Supreme Court gives SEC a win over Elon Musk
  • The Supreme Court rejected Elon Musk's bid to get rid of his "Twitter sitter."
  • He has to get legal approval for any X posts about Tesla as part of an SEC agreement.

The Supreme Court isn't going to step in to help Elon Musk get rid of his "Twitter sitter."

The court on Monday rejected an appeal by the billionaire Tesla CEO over a previous settlement with the Securities and Exchange Commission which requires Musk to get legal approval for any posts he makes on X about Tesla.

Musk settled with the SEC in 2018 after he tweeted that he had the "funding secured" to take Tesla private in a deal that never came to pass.

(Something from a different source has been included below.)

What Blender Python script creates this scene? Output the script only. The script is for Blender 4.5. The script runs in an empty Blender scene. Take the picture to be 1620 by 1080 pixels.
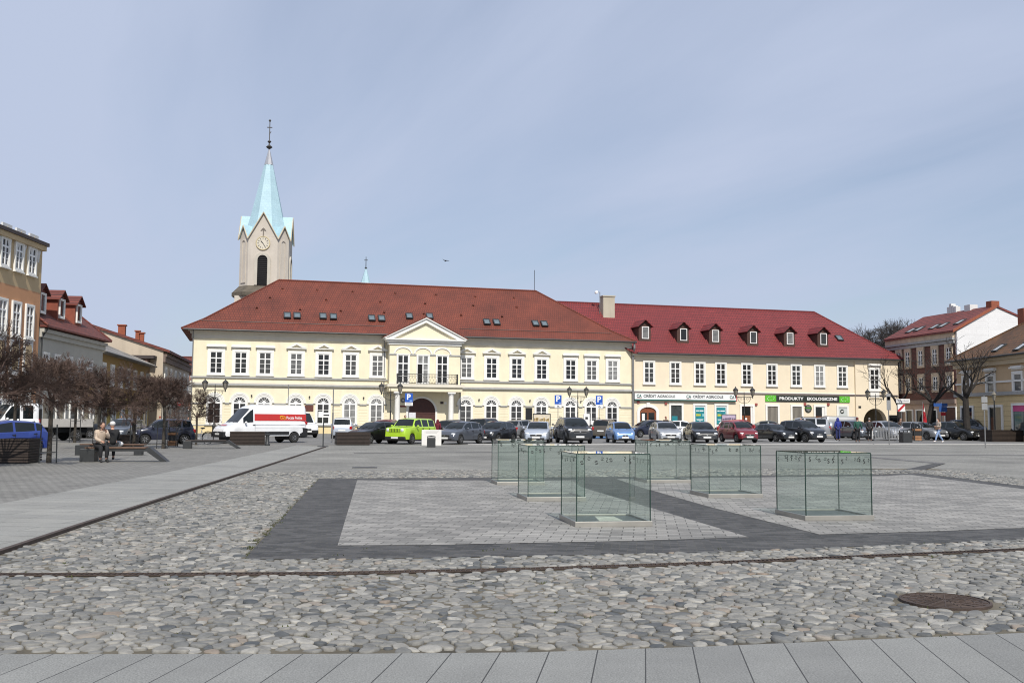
import bpy, bmesh, math, random
import numpy as np
from mathutils import Vector, Matrix, Euler
random.seed(7)
R = math.radians
S = bpy.context.scene
COL = S.collection

# ---------------------------------------------------------------- camera, sky, sun
FPX, EYE, HOR, ROLL = 1550.0, 1.5, 664.0, 0.007
PITCH = math.atan((HOR - 540) / FPX)
cam_d = bpy.data.cameras.new('camera'); cam = bpy.data.objects.new('camera', cam_d); COL.objects.link(cam)
CR = (Matrix.Rotation(math.pi / 2 + PITCH, 3, 'X') @ Matrix.Rotation(ROLL, 3, 'Z'))
cam.matrix_world = Matrix.Translation((0, 0, EYE)) @ CR.to_4x4()
cam_d.sensor_width = 36.0; cam_d.lens = 36.0 * FPX / 1620; cam_d.clip_end = 3000; cam_d.clip_start = 0.1
S.camera = cam
SUN_AZ = Vector((0.21, -0.98)).normalized(); SUN_EL = R(46)
sdir = Vector((SUN_AZ.x * math.cos(SUN_EL), SUN_AZ.y * math.cos(SUN_EL), math.sin(SUN_EL)))
w = bpy.data.worlds.new('World'); S.world = w; w.use_nodes = True
nt = w.node_tree; N = nt.nodes; Lk = nt.links; N.clear()
out = N.new('ShaderNodeOutputWorld'); bg = N.new('ShaderNodeBackground'); bg.inputs[1].default_value = 0.12
sky = N.new('ShaderNodeTexSky'); sky.sky_type = 'NISHITA'; sky.sun_disc = False
sky.sun_elevation = SUN_EL; sky.sun_rotation = math.atan2(SUN_AZ.x, SUN_AZ.y); sky.air_density = 1.0; sky.dust_density = 1.2; sky.ozone_density = 1.3
tc = N.new('ShaderNodeTexCoord'); sep = N.new('ShaderNodeSeparateXYZ'); Lk.new(tc.outputs['Generated'], sep.inputs[0])
def wmath(op, a, b=None):
    n = N.new('ShaderNodeMath'); n.operation = op
    for i, v in enumerate((a, b)):
        if v is None: continue
        if isinstance(v, (int, float)): n.inputs[i].default_value = v
        else: Lk.new(v, n.inputs[i])
    return n.outputs[0]
zc = wmath('ADD', wmath('MAXIMUM', sep.outputs[2], 0.0), 0.16)
cx = wmath('DIVIDE', sep.outputs[0], zc); cy = wmath('DIVIDE', sep.outputs[1], zc)
cmb = N.new('ShaderNodeCombineXYZ'); Lk.new(cx, cmb.inputs[0]); Lk.new(cy, cmb.inputs[1])
mp = N.new('ShaderNodeMapping'); Lk.new(cmb.outputs[0], mp.inputs[0]); mp.vector_type = 'TEXTURE'; mp.inputs['Rotation'].default_value = (0, 0, R(-57)); mp.inputs['Scale'].default_value = (2.6, 0.62, 1)
nz = N.new('ShaderNodeTexNoise'); nz.inputs['Scale'].default_value = 0.75; nz.inputs['Detail'].default_value = 7; nz.inputs['Roughness'].default_value = 0.52; nz.inputs['Distortion'].default_value = 0.5
Lk.new(mp.outputs[0], nz.inputs['Vector'])
rmp = N.new('ShaderNodeMapRange'); rmp.inputs[1].default_value = 0.36; rmp.inputs[2].default_value = 0.78; rmp.inputs[3].default_value = 0.42; rmp.inputs[4].default_value = 1.15
Lk.new(nz.outputs['Fac'], rmp.inputs[0])
left = wmath('ADD', wmath('MULTIPLY', sep.outputs[0], -0.22), wmath('MULTIPLY', zc, 0.30))
fac = wmath('MINIMUM', wmath('MAXIMUM', wmath('ADD', rmp.outputs[0], left), 0.05), 0.95)
mx = N.new('ShaderNodeMix'); mx.data_type = 'RGBA'; Lk.new(fac, mx.inputs[0]); Lk.new(sky.outputs[0], mx.inputs[6]); mx.inputs[7].default_value = (4.75, 5.4, 6.95, 1)
Lk.new(mx.outputs[2], bg.inputs[0]); Lk.new(bg.outputs[0], out.inputs[0])
sl = bpy.data.lights.new('sun', 'SUN'); sl.energy = 5.0; sl.angle = R(0.55); sl.color = (1.0, 0.95, 0.87)
so = bpy.data.objects.new('sun', sl); COL.objects.link(so); so.rotation_euler = (-sdir).to_track_quat('-Z', 'Y').to_euler(); so.location = (20, -40, 60)
S.cycles.filter_width = 1.1; S.cycles.transparent_max_bounces = 40; S.cycles.max_bounces = 12
S.view_settings.view_transform = 'Standard'; S.view_settings.look = 'None'; S.view_settings.exposure = -0.12; S.view_settings.gamma = 1

# ---------------------------------------------------------------- placing helpers
def ray(px, py): return CR @ Vector(((px - 810) / FPX, (540 - py) / FPX, -1))
def G(px, py, z=0.0):
    d = ray(px, py); t = (z - EYE) / d.z
    return Vector((d.x * t, d.y * t, z))
def at(px, py, Y):
    d = ray(px, py); t = Y / d.y
    return Vector((d.x * t, Y, EYE + d.z * t))
def ground_at(px, Y):
    p = at(px, 690, Y); return Vector((p.x, Y, 0))
class Frame:
    def __init__(s, O, rot):
        s.O = Vector((O[0], O[1], 0)); s.rot = rot
        s.D = Vector((math.cos(rot), math.sin(rot), 0)); s.I = Vector((-math.sin(rot), math.cos(rot), 0))
    def hit(s, px, py, y0=0.0, k=None, z0=0.0):
        """ray meets the plane y = y0 (k None), or the slope z = z0 + (y - y0) * k; returns local (x, y, z)"""
        d = ray(px, py); C = Vector((0, 0, EYE)) - s.O
        cl = (C.dot(s.D), C.dot(s.I), C.z); dl = (d.dot(s.D), d.dot(s.I), d.z)
        if k is None: t = (y0 - cl[1]) / dl[1]
        else: t = (z0 + (cl[1] - y0) * k - cl[2]) / (dl[2] - k * dl[1])
        return Vector((cl[0] + dl[0] * t, cl[1] + dl[1] * t, cl[2] + dl[2] * t))
    def u(s, px, py=600, y0=0.0): return s.hit(px, py, y0).x
    def z(s, px, py, y0=0.0): return s.hit(px, py, y0).z

# ---------------------------------------------------------------- tagging
def tag(o, label=None, cat=None, group=None, kind=None):
    if label: o['label'] = label
    if cat: o['category'] = cat
    if group: o['group'] = group
    if kind: o['kind'] = kind
    return o
def thing(name, label, cat, loc=(0, 0, 0), rotz=0.0, group=None, scale=1.0):
    o = bpy.data.objects.new(name, None); COL.objects.link(o); o.empty_display_size = 0.3
    o.location = loc; o.rotation_euler = (0, 0, rotz); o.scale = (scale,) * 3
    return tag(o, label, cat, group)
def link(name, me, parent=None, loc=(0, 0, 0), rot=(0, 0, 0), scale=(1, 1, 1)):
    o = bpy.data.objects.new(name, me); COL.objects.link(o); o.location = loc; o.rotation_euler = rot; o.scale = scale
    if parent: o.parent = parent
    return o
def copy_tree(o, parent=None):
    c = o.copy(); COL.objects.link(c)
    if parent: c.parent = parent
    for ch in list(o.children): copy_tree(ch, c)
    return c

# ---------------------------------------------------------------- materials
MATS = {}
def M(name, col, rough=0.7, var=0.12, scale=3.0, bump=0.0, metal=0.0, coat=0.0, spec=0.5, bscale=None, stain=0.0):
    if name in MATS: return MATS[name]
    m = bpy.data.materials.new(name); m.use_nodes = True; n = m.node_tree.nodes; l = m.node_tree.links
    b = n['Principled BSDF']; b.inputs['Roughness'].default_value = rough; b.inputs['Metallic'].default_value = metal
    b.inputs['Coat Weight'].default_value = coat; b.inputs['Coat Roughness'].default_value = 0.04; b.inputs['Specular IOR Level'].default_value = spec
    t = n.new('ShaderNodeTexCoord'); src = None
    c0 = tuple(max(0, c * (1 - var)) for c in col) + (1,); c1 = tuple(min(1, c * (1 + var)) for c in col) + (1,)
    if var > 0:
        nz = n.new('ShaderNodeTexNoise'); nz.inputs['Scale'].default_value = scale; nz.inputs['Detail'].default_value = 6; nz.inputs['Roughness'].default_value = 0.65
        l.new(t.outputs['Object'], nz.inputs['Vector'])
        r = n.new('ShaderNodeMapRange'); r.inputs[1].default_value = 0.3; r.inputs[2].default_value = 0.7; l.new(nz.outputs['Fac'], r.inputs[0])
        x = n.new('ShaderNodeMix'); x.data_type = 'RGBA'; l.new(r.outputs[0], x.inputs[0]); x.inputs[6].default_value = c0; x.inputs[7].default_value = c1
        src = x.outputs[2]
        if stain > 0:
            mpp = n.new('ShaderNodeMapping'); mpp.inputs['Scale'].default_value = (1.6, 1.6, 0.22); l.new(t.outputs['Object'], mpp.inputs[0])
            n2 = n.new('ShaderNodeTexNoise'); n2.inputs['Scale'].default_value = 1.1; n2.inputs['Detail'].default_value = 5; l.new(mpp.outputs[0], n2.inputs['Vector'])
            r2 = n.new('ShaderNodeMapRange'); r2.inputs[1].default_value = 0.52; r2.inputs[2].default_value = 0.75; r2.inputs[4].default_value = stain; l.new(n2.outputs['Fac'], r2.inputs[0])
            x2 = n.new('ShaderNodeMix'); x2.data_type = 'RGBA'; l.new(r2.outputs[0], x2.inputs[0]); l.new(src, x2.inputs[6]); x2.inputs[7].default_value = tuple(c * 0.5 for c in col) + (1,)
            src = x2.outputs[2]
        l.new(src, b.inputs['Base Color'])
    else: b.inputs['Base Color'].default_value = tuple(col) + (1,)
    if bump > 0:
        nb = n.new('ShaderNodeTexNoise'); nb.inputs['Scale'].default_value = bscale or scale * 8; nb.inputs['Detail'].default_value = 4; l.new(t.outputs['Object'], nb.inputs['Vector'])
        bp = n.new('ShaderNodeBump'); bp.inputs['Strength'].default_value = bump; bp.inputs['Distance'].default_value = 0.02; l.new(nb.outputs['Fac'], bp.inputs['Height']); l.new(bp.outputs[0], b.inputs['Normal'])
    MATS[name] = m; return m
def brick_mat(name, c1, c2, mortar, bw, bh, gap, rot=0.0, rough=0.75, bump=0.5, vec=None, off=0.5, noise=0.25, nscale=0.8, island=False, squash=1.0, loc=(0, 0, 0)):
    """blocks of bw x bh metres; vec picks which object axes carry the pattern"""
    m = bpy.data.materials.new(name); m.use_nodes = True; n = m.node_tree.nodes; l = m.node_tree.links
    b = n['Principled BSDF']; b.inputs['Roughness'].default_value = rough
    t = n.new('ShaderNodeTexCoord'); v = t.outputs['Object']
    if vec:
        sp = n.new('ShaderNodeSeparateXYZ'); l.new(v, sp.inputs[0]); cb = n.new('ShaderNodeCombineXYZ')
        for i, ax in enumerate(vec): l.new(sp.outputs['XYZ'.index(ax)], cb.inputs[i])
        v = cb.outputs[0]
    mp = n.new('ShaderNodeMapping'); mp.vector_type = 'POINT'; mp.inputs['Rotation'].default_value = (0, 0, rot); mp.inputs['Location'].default_value = loc; l.new(v, mp.inputs[0])
    br = n.new('ShaderNodeTexBrick'); l.new(mp.outputs[0], br.inputs['Vector']); br.offset = off; br.squash = squash
    br.inputs['Scale'].default_value = 1.0; br.inputs['Brick Width'].default_value = bw; br.inputs['Row Height'].default_value = bh
    br.inputs['Mortar Size'].default_value = gap; br.inputs['Mortar Smooth'].default_value = 0.2; br.inputs['Bias'].default_value = 0.0
    br.inputs['Color1'].default_value = tuple(c1) + (1,); br.inputs['Color2'].default_value = tuple(c2) + (1,); br.inputs['Mortar'].default_value = tuple(mortar) + (1,)
    nz = n.new('ShaderNodeTexNoise'); nz.inputs['Scale'].default_value = nscale; nz.inputs['Detail'].default_value = 8; nz.inputs['Roughness'].default_value = 0.7; l.new(t.outputs['Object'], nz.inputs['Vector'])
    r = n.new('ShaderNodeMapRange'); r.inputs[1].default_value = 0.3; r.inputs[2].default_value = 0.7; r.inputs[3].default_value = 1 - noise; r.inputs[4].default_value = 1 + noise; l.new(nz.outputs['Fac'], r.inputs[0])
    g = n.new('ShaderNodeTexNoise'); g.inputs['Scale'].default_value = 90; g.inputs['Detail'].default_value = 2; l.new(t.outputs['Object'], g.inputs['Vector'])
    r3 = n.new('ShaderNodeMapRange'); r3.inputs[1].default_value = 0.25; r3.inputs[2].default_value = 0.75; r3.inputs[3].default_value = 0.62; r3.inputs[4].default_value = 1.38; l.new(g.outputs['Fac'], r3.inputs[0])
    mm = n.new('ShaderNodeMath'); mm.operation = 'MULTIPLY'; l.new(r.outputs[0], mm.inputs[0]); l.new(r3.outputs[0], mm.inputs[1])
    x = n.new('ShaderNodeVectorMath'); x.operation = 'SCALE'; l.new(br.outputs['Color'], x.inputs[0]); l.new(mm.outputs[0], x.inputs['Scale'])
    l.new(x.outputs[0], b.inputs['Base Color'])
    bp = n.new('ShaderNodeBump'); bp.inputs['Strength'].default_value = bump; bp.inputs['Distance'].default_value = 0.012; bp.invert = True
    l.new(br.outputs['Fac'], bp.inputs['Height']); l.new(bp.outputs[0], b.inputs['Normal'])
    MATS[name] = m; return m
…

He filed a petition with the Supreme Court to undo the settlement in December, arguing it limited his free speech.

"It restricts Mr. Musk's speech even when truthful and accurate," Musk's lawyers argued. "And it chills Mr. Musk's speech through the never-ending threat of contempt, fines, or even imprisonment for otherwise protected speech if not pre-approved to the SEC's or a court's satisfaction."

In an earlier filing, Musk quoted Eminem lyrics while challenging the settlement.

The Supreme Court declined to take up the case; the justices didn't list why they wouldn't hear Musk's challenge.

Business Insider has reached out to X and Tesla for comment.

The Tesla boss — who also runs SpaceX and X — has been no stranger to feuds with government officials.

He's raged against the SEC, called Joe Biden a "damp sock puppet in human form," and picked a fight this year with one of Brazil's top judges.

Earlier this year, Bloomberg reported that the SEC was opening up a new line of investigation against Musk, probing Tesla's claims about its self-driving tech.

That tech has also come under fire from federal regulators, who said last week they'd linked Tesla's Autopilot feature to hundreds of crashes.